Appledog wrote:Thanks for the great questions! In one sense, I don't know....
As I was taught, the purpose is to pull the body into the correct position. The mechanics are to just stand there. Now, the "physical mechanics" are not just "standing there" because there are specific cues you have to follow, which are mainly reserved for learning from the teacher, however if you just stand there it is good enough for now (because see below).
What makes progress in the "internal" arts and qigong difficult is often a lack of explicit teaching. It is easy to copy the external choreography of any practice or exercise and one can learn the gross choreography from nearly any video. It has been my experience that far too many students learn little more than the gross external choreography and then conclude that the core of the art IS that choreography and progress is simply repetition of that gross choreography. There is nothing "magic" about the choreography, itself, it is what one does with that choreography. That is, HOW that choreography is practiced/performed is what leads to understanding and progression.

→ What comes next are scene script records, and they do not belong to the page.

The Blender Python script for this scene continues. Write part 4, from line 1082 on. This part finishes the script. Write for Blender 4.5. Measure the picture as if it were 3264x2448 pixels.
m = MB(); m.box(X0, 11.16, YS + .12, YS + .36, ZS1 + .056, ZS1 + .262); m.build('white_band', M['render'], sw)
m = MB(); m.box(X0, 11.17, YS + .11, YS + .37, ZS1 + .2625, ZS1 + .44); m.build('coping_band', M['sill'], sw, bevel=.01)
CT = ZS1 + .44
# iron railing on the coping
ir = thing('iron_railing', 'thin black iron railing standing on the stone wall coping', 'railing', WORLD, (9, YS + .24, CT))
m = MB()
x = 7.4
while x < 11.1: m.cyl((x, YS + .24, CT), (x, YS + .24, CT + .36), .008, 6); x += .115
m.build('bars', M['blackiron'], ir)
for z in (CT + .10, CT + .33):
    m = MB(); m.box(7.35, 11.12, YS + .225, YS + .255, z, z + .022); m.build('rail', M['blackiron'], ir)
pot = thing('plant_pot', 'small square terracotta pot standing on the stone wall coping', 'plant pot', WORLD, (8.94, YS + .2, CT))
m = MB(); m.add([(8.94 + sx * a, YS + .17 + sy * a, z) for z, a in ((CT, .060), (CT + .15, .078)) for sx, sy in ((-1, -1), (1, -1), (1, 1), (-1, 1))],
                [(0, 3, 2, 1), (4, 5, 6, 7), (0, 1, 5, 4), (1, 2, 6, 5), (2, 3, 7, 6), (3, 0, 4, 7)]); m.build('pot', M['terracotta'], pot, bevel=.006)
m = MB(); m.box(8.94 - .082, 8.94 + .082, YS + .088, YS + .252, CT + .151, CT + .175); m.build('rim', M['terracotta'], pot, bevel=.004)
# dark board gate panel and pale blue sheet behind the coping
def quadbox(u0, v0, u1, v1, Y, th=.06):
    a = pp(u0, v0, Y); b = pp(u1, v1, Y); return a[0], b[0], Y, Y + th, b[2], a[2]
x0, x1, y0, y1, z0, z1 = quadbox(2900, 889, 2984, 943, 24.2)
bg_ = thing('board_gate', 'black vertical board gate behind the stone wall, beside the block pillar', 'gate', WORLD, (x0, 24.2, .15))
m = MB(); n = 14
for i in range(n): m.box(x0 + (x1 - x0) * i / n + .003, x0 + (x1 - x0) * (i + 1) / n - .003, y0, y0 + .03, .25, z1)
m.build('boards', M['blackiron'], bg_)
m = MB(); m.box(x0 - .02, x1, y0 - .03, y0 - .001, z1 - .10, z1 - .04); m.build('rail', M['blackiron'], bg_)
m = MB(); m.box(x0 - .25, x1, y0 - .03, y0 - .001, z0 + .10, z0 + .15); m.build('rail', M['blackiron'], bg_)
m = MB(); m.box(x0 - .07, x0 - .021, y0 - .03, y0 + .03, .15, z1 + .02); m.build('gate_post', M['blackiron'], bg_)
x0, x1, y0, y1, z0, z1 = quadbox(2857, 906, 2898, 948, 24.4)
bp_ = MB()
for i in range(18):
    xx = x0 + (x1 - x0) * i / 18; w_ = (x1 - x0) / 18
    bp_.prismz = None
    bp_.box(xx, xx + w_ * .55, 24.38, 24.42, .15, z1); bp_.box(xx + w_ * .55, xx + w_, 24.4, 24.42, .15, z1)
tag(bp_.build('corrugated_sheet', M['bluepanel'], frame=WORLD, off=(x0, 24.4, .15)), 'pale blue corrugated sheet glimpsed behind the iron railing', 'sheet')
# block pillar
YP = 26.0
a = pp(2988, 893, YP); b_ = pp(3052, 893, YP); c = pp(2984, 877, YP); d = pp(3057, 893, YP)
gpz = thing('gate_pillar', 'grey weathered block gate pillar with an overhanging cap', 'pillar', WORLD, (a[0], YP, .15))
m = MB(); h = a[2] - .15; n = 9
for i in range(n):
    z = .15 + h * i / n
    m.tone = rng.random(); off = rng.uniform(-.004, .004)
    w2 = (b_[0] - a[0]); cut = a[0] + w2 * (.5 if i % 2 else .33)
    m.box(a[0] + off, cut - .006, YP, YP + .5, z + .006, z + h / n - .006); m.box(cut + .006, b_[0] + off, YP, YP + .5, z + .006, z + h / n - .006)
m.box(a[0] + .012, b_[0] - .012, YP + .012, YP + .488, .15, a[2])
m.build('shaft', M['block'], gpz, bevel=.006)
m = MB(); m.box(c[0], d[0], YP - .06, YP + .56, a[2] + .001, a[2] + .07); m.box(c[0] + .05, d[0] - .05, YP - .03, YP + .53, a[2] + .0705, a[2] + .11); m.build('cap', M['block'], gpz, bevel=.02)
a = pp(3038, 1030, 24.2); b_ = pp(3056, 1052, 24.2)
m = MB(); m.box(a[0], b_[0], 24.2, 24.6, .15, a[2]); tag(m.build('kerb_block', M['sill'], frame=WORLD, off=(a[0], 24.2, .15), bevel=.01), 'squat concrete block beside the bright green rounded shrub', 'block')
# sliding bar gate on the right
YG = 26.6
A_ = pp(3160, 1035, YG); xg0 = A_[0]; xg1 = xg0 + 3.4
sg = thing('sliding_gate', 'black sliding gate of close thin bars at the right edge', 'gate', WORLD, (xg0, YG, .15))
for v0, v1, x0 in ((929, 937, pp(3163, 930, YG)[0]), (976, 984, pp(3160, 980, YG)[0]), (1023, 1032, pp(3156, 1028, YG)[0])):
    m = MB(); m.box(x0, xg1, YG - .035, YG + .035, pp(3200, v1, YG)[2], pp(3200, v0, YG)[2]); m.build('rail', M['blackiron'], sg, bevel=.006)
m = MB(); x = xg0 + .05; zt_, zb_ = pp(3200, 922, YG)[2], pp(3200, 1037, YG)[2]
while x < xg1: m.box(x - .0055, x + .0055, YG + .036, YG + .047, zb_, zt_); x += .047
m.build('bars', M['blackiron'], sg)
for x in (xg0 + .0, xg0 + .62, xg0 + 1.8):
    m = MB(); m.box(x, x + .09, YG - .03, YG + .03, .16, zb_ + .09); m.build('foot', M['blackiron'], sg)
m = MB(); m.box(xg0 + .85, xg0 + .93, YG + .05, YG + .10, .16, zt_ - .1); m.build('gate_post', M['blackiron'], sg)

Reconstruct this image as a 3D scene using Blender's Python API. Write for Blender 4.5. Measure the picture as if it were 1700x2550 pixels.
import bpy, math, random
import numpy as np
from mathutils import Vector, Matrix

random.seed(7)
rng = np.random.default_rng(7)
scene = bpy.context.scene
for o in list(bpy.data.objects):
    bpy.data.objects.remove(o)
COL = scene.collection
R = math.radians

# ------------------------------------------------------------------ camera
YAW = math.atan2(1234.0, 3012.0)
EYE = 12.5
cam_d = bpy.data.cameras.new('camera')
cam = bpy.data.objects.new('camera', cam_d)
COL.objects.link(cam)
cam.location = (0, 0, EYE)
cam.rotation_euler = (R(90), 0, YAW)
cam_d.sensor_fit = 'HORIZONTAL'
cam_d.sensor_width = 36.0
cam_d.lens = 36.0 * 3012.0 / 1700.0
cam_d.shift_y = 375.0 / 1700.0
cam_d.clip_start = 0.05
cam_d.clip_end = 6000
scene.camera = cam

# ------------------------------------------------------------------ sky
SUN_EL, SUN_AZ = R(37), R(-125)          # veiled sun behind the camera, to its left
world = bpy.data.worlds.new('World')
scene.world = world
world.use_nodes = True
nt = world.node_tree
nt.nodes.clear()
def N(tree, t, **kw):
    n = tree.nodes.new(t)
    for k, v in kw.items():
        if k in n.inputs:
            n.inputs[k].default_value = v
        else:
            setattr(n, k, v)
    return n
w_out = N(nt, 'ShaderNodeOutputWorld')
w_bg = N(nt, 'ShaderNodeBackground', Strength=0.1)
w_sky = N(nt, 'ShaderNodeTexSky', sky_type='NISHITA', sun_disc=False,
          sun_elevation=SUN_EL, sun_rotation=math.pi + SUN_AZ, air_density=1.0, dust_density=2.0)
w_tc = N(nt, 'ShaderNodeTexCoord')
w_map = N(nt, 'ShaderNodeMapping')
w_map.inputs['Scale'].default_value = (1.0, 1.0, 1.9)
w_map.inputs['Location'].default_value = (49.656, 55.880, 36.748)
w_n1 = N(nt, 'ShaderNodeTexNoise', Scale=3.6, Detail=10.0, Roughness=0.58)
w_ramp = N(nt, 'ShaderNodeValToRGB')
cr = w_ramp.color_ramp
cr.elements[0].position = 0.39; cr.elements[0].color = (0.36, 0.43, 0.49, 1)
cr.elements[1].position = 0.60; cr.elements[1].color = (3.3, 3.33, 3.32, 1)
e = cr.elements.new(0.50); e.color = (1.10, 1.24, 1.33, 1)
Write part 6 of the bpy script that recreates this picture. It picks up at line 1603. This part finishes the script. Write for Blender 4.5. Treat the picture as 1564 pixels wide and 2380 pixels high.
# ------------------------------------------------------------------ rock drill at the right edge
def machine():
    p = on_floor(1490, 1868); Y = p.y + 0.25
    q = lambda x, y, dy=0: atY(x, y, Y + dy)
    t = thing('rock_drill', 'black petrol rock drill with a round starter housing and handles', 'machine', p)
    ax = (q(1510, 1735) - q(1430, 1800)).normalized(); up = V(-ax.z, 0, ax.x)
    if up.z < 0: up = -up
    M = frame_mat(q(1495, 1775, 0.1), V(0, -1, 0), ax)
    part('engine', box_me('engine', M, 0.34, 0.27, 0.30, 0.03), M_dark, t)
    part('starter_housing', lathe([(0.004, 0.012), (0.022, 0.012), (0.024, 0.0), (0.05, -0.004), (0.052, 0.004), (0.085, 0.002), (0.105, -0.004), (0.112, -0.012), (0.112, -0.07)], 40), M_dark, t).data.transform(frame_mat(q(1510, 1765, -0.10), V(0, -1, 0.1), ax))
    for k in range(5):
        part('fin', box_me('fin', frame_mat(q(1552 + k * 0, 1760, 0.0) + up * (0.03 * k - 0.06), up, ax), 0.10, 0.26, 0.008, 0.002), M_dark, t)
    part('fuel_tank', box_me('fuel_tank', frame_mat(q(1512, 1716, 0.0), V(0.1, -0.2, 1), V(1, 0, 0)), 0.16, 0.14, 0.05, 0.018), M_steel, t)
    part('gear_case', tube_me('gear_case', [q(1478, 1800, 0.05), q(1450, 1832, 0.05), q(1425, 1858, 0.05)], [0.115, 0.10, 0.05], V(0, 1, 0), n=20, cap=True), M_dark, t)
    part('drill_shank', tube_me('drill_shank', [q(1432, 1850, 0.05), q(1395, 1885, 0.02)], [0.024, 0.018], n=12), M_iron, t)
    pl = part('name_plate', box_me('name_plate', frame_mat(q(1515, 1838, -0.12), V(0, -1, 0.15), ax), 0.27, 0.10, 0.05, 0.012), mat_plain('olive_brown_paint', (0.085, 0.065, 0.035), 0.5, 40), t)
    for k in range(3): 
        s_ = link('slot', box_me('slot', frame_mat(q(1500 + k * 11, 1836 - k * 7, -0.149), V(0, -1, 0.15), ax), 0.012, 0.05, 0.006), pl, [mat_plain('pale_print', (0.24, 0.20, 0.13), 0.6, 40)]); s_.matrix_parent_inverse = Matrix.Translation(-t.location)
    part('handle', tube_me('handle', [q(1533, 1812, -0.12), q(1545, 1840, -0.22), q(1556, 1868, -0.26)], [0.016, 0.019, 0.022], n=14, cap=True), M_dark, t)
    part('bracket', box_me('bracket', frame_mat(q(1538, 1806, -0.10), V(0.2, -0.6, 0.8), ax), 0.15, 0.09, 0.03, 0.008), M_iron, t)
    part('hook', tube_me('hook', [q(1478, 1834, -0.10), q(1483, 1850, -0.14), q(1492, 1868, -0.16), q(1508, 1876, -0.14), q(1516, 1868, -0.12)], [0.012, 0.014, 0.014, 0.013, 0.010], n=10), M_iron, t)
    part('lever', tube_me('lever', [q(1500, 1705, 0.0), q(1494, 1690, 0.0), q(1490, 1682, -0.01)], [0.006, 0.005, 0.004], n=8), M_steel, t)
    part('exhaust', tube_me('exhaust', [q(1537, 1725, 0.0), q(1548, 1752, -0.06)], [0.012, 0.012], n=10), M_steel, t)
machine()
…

Ideally, what a (good) teacher does is to teach sufficient explicit detail about what to practice and and how to practice it that the student can make progress by working with sufficient intensity and focus on those details. Even when explicitly taught, the student still has to put in sufficient focus and intensity to progress. Academic awareness of the details won't, by itself, produce much progress.
A sure recipe for lack of progress is to repeat external choreography over and over again.
As I was taught, you do one of these every morning for a month and you will make progress. The nature of this progress unfolds in stages where the first few stages are about figuring out what the physical requirements are. Then you can ask your teacher about your experiences.
How does one gage that progress or identify that progress, particularly if one doesn't really know why one is performing that exercise? Does it involve how long one can hold this posture? Is one supposed to feel something specific? And so on.
Experience has shown that many students have no idea what they don't know. To then ask questions about what they are unaware of is a particularly ineffective recipe for progress, since many students don't know what relevant questions to ask about things they are unaware of.
It isn't uncommon for a good teacher to provide explicit guidelines of practice and then reply to questions about the practice that arise from doing the work. (Too often, students who haven't put in the requisite work ask questions about the practice that aren't relevant to their progress. Or don't ask questions at all.)
For example the names of the exercises often contain a clue. 'Subdue the Tiger in the Southern Forest', or 'Vanquish the Dragon in the Northern Sea'. What is the southern forest, what is the northern sea? What is the significance of subduing or vanquishing a great beast?
I'm thinking of a number between 1 and 100. Nope, that wasn't it. Guess again. Not a great pedagogic approach.
If you apply the same logic to this move, it seems as if we are being drawn to, at a minimum, a particular kind of connection through the shoulders.
Why would you make that assumption? Why is it that the shoulders would be what is "lifting a thousand pounds"? Is "lifting" a correct translation, rather, than, say, "maintaining" or "supporting" a thousand pounds? "Lifting" implies motion. A static held posture probably doesn't involve overt motion.
That's part of the problem with "guessing". There are many viable-sounding interpretations, many of which can be incorrect and drive the exercise in a wrong direction.
You will notice that the boy on the left cannot raise his arms in the same way as the girl on the right (ex. arm to ear). That is because he has shoulder and posture problems. Doing this exercise will allow him to gently settle into a correct position (ex. arm to ear).
It might. It might not. Unless the boy gets explicit, hands-on corrections, probably not and at the end of a month's practice will see little to no progress.
Has the boy received any hands-on correction? Videos you've posted of him go back a few years, suggesting that he has been practicing things (incorrectly) for at least a couple of years. Has anyone corrected his forward-hip sticking out too far, not being aligned with ankle and knee, which also affects his vertical spinal alignment? Has anyone had him open/sink into the kua? Has anyone taught him to close his chest, allowing the muscles of the ribcage to drop, pulling the shoulders down with gravity while his arms/hands are raised? Has anyone corrected his bending forward of his head/neck, "suspending" the head/spine vertically? These are all basic day-one corrections that a good teacher ought to have provided. Correction of those are all elements of "progress".
I'm assuming that the video is "for demonstration only" and that their actual practice would involve holding the posture for a progressively increasing period of time. In the video, they hold the actual posture for not more than 30 seconds. No progress is likely from such a short duration.
Turning around between sets and adding a hunyuan qigong #1 between left and right parts of a set was added to characterize the ritualization of the exercise. In practice we are not so strict we only do a baihui gathering qigong between sets.
As demonstrated, there seems to be more "ritualization" than content. Is the hunyuan qigong 1 that you refer to from Feng Zhiqiang's hunyuan qigong set?
I'm not trying to give you a hard time or be a pain in the ass.
My concern is that too many students spend too much time in "ritualization" filled with repetition of choreography they don't understand with the assumption that if they just keep repeating it progress and knowledge are guaranteed. My experience has been that very few students make much progress that way.